**Exercise description:** Starting with the first line of the listing, quote each line exactly until and including the one with "sheaf(tl(0.030, 0.03, 0.8902), ra, PW", leaving pictures out.

**Source excerpt:**

------------------------------------

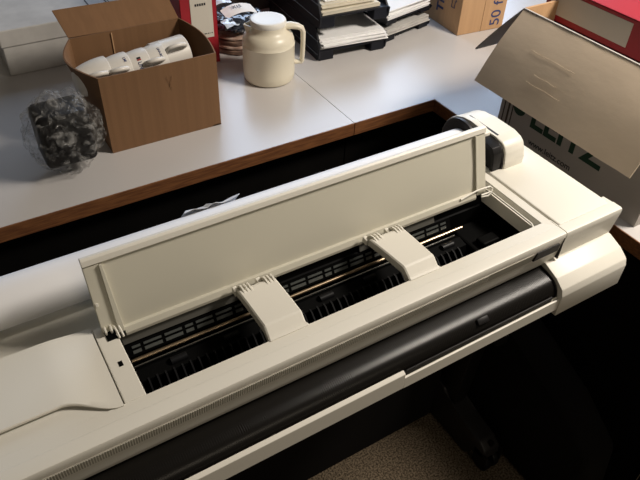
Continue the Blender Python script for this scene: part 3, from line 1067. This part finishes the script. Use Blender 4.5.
sheaf(tl(0.010, 0.004, 0.8628), ra, PW - 0.02, 0.30, 3, 0.012, 'paper_b', 'cream folder lowest in the upper tray beside the jug', 'papers in the trays', 0.003, 0.0, 5)
sheaf(tl(0.012, 0.012, 0.8755), ra, PW - 0.04, 0.29, 3, 0.014, 'paper_b', 'cream papers second layer in the upper tray beside the jug', 'papers in the trays', 0.004, 0.0, 6)
sheaf(tl(0.030, 0.03, 0.8902), ra, PW - 0.05, 0.26, 3, 0.010, 'paper', 'white papers on top in the upper tray beside the jug', 'papers in the trays', 0.008, 0.0, 7)

rb = math.radians(12)
UX, UY = 1.098, 1.404
def ul(x, y, z):
    return tl(x, y, z, rb, UX, UY)
tray((UX, UY, 0.7405), rb, 0.200, 0.31, 0.046, 'bottom black letter tray next to the lettered brown carton', 'black letter trays', 0.014, ())
tray((UX + 0.003, UY + 0.004, 0.7875), rb, 0.200, 0.31, 0.050, 'middle black letter tray next to the lettered brown carton', 'black letter trays', 0.010, ())
sheaf(ul(0.006, -0.002, 0.7605), rb, 0.184, 0.29, 2, 0.004, 'paper_g', 'lowest grey papers in the bottom tray by the lettered carton', 'papers in the trays', 0.003, 0.0, 8)
sheaf(ul(0.006, 0.002, 0.7655), rb, 0.184, 0.29, 4, 0.012, 'paper_g', 'upper grey papers in the bottom tray by the lettered carton', 'papers in the trays', 0.003, 0.0, 9)
sheaf(ul(0.008, 0.004, 0.8035), rb, 0.184, 0.29, 5, 0.014, 'paper', 'white papers lowest in the middle tray by the lettered carton', 'papers in the trays', 0.005, 0.0, 10)
sheaf(ul(0.008, 0.008, 0.8183), rb, 0.180, 0.28, 4, 0.012, 'paper', 'white papers topmost in the middle tray by the lettered carton', 'papers in the trays', 0.006, 0.0, 11)

# ------------------------------------------------------------------ lettered brown carton
ca = math.atan2(1.336 - 1.349, 1.474 - 1.323)
t = thing('carton', 'closed brown carton with blue number fifty standing right of the paper trays', 'box', (1.323, 1.349, 0.7405), ca)
bm = BM(); box(bm, 0, 0.165, 0, 0.26, 0, 0.20, 0.0015); finish(bm, 'carton_body', 'card_l', t)
bm = BM(); box(bm, 0.083, 0.084, -0.0006, 0.0005, 0.0, 0.2); finish(bm, 'flute_line', 'card', t)
# front lettering, read upwards
text_mesh('lettering', '50 f', 0.050, 'blue_ink', frame_m((0.148, -0.0004, 0.010), (0, 0, 1), (-1, 0, 0)), t, 0.0002, 0.0002)
text_mesh('lettering', 'TIE', 0.046, 'blue_ink', frame_m((-0.0004, 0.085, 0.036), (0, 0, 1), (0, 1, 0)) @ Matrix.Identity(4), t, 0.0002, 0.0012)
bm = BM()
for pts in ([(0.047, 0.070), (0.033, 0.070), (0.033, 0.090), (0.026, 0.090), (0.040, 0.110), (0.054, 0.090), (0.047, 0.090), (0.047, 0.070)],):
    tube(bm, [(-0.0008, y, z) for y, z in pts], 0.0012, 6)
finish(bm, 'handling_mark', 'blue_ink', t)

# ------------------------------------------------------------------ open carton at the right (Leitz)
X0, Y0, Z0, ZL = 1.053, 0.896, 0.7405, 1.033
Y1, X1 = 0.50, 1.40
t = thing('open_carton', 'open cardboard carton with folded out flaps and green lettering on the right desk', 'box', (X0, Y0, Z0))
CO = Vector((X0, Y0, Z0))
th = 0.004
H = ZL - Z0
bm = BM(); box(bm, 0, th, Y1 - Y0, 0, 0, H); sp = finish(bm, 'side_panel', 'card_p', t)
bm = BM(); box(bm, X1 - X0 - th, X1 - X0, Y1 - Y0, 0, 0, H); finish(bm, 'side_panel', 'card_g', t)
bm = BM(); box(bm, th, X1 - X0 - th, -th, 0, 0, H); finish(bm, 'back_panel', 'card_l', t)
bm = BM(); box(bm, th, X1 - X0 - th, Y1 - Y0, Y1 - Y0 + th, 0, H); finish(bm, 'front_panel', 'card_p', t)
bm = BM(); box(bm, th, X1 - X0 - th, Y1 - Y0 + th, -th, 0.0, 0.004); finish(bm, 'base_panel', 'card_g', t)
# side flap folded out over the left
bm = BM()
rows = []
for i in range(13):
    f = i / 12
    rows.append([Vector((0.002 - 0.100 * f - 0.004 * math.sin(math.pi * f), (Y1 - Y0) + (Y0 - Y1) * g + 0.003 * f * (1 if g > 0.5 else -1), H - 0.139 * f + 0.006 * math.sin(math.pi * f) + 0.0012 * noise.noise(Vector((f * 5, g * 9, 0))))) for g in [j / 16 for j in range(17)]])
sheet(bm, rows, 0.0035)
fl = finish(bm, 'side_flap', 'card_g', t, smooth=True)
bm = BM()
for (f, ga, gb) in ((0.40, 0.52, 0.80), (0.72, 0.50, 0.72), (0.62, 0.55, 0.7)):
    pts = []
    for k in range(9):
        g = ga + (gb - ga) * k / 8
        ff = f + 0.004 * math.sin(k * 1.3)
        pts.append((0.002 - 0.100 * ff - 0.004 * math.sin(math.pi * ff) - 0.0012, (Y1 - Y0) + (Y0 - Y1) * g, H - 0.139 * ff + 0.006 * math.sin(math.pi * ff) + 0.0012))
    tube(bm, pts, 0.0004, 6)
finish(bm, 'crease', 'card_g', fl)
# back flap folded out to the rear
bm = BM()
rows = []
for i in range(7):
    f = i / 6
    rows.append([Vector((0.0 + (X1 - X0) * j / 8, 0.112 * f + 0.001, H - 0.133 * f + 0.003 * math.sin(math.pi * f))) for j in range(9)])
sheet(bm, rows, 0.0035)
finish(bm, 'back_flap', 'card_p', t, smooth=True)
bm = BM(); box(bm, 0.004, 0.30, -0.0035, 0.0015, H - 0.004, H + 0.0005); finish(bm, 'flap_fold', 'card_l', t)
# printing on the side panel
F = lambda y, z: frame_m((-0.0003, y - Y0, z - Z0), (0, -1, 0), (0, 0, 1))
text_mesh('lettering', 'LEITZ', 0.078, 'green_ink', F(0.807, 0.806), sp, 0.0002, 0.0022)
text_mesh('lettering', 'www.leitz.com', 0.0200, 'ink', F(0.796, 0.7650), sp, 0.0002, 0.0002)
bm = BM()
tube(bm, [(0.0002, 0.8415 - Y0, 0.828 - Z0), (-0.0006, 0.8415 - Y0, 0.828 - Z0)], 0.0150, 40)
for v in bm.verts:
    v.co.y = (v.co.y - (0.8415 - Y0)) * 1.15 + (0.8415 - Y0)
finish(bm, 'logo', 'green_ink', sp)
bm = BM()
for a, w in ((0.886, 0.003), (0.874, 0.005), (0.862, 0.003)):
    box(bm, -0.0005, 0.0002, a - Y0 - w, a - Y0, 0.0, H - 0.002)
finish(bm, 'printed_stripe', 'core', sp)

# red binder lying in that carton
t = thing('ring_binder', 'red binder with pale spine label lying inside the open carton on the right', 'binder', (1.150, 0.640, 0.990))
bm = BM()
box(bm, 0, 0.22, 0, 0.285, 0, 0.003, 0.001)
box(bm, 0, 0.22, 0, 0.285, 0.067, 0.070, 0.001)
box(bm, 0, 0.003, 0, 0.285, 0.0, 0.070, 0.001)
finish(bm, 'cover', 'red', t)
bm = BM(); box(bm, 0.02, 0.21, 0.01, 0.275, 0.004, 0.066); finish(bm, 'pages', 'paper_g', t)
bm = BM(); box(bm, -0.001, 0.0, 0.07, 0.272, 0.014, 0.062); finish(bm, 'spine_label', 'label', t)
# books stacked beneath it
z = 0.7450
for k, (h, m_, lab) in enumerate(((0.08, 'darkpanel', 'dark binder at the bottom inside the open carton'), (0.08, 'mgrey', 'grey binder in the middle inside the open carton'), (0.0835, 'darkpanel', 'dark binder under the red one inside the open carton'))):
    bm = BM()
    box(bm, 0.0, 0.22, 0, 0.28, 0, 0.003); box(bm, 0, 0.22, 0, 0.28, h - 0.003, h); box(bm, 0, 0.003, 0, 0.28, 0, h)
    o = thing('ring_binder', lab, 'binder', (1.150, 0.642, z))
    finish(bm, 'cover', m_, o)
    bm = BM(); box(bm, 0.02, 0.21, 0.01, 0.27, 0.004, h - 0.004); finish(bm, 'pages', 'paper_g', o)
    z += h + 0.0005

------------------------------------

**Output for this task:**
Continue the Blender Python script for this scene: part 3, from line 1067. This part finishes the script. Use Blender 4.5.
sheaf(tl(0.010, 0.004, 0.8628), ra, PW - 0.02, 0.30, 3, 0.012, 'paper_b', 'cream folder lowest in the upper tray beside the jug', 'papers in the trays', 0.003, 0.0, 5)
sheaf(tl(0.012, 0.012, 0.8755), ra, PW - 0.04, 0.29, 3, 0.014, 'paper_b', 'cream papers second layer in the upper tray beside the jug', 'papers in the trays', 0.004, 0.0, 6)
sheaf(tl(0.030, 0.03, 0.8902), ra, PW - 0.05, 0.26, 3, 0.010, 'paper', 'white papers on top in the upper tray beside the jug', 'papers in the trays', 0.008, 0.0, 7)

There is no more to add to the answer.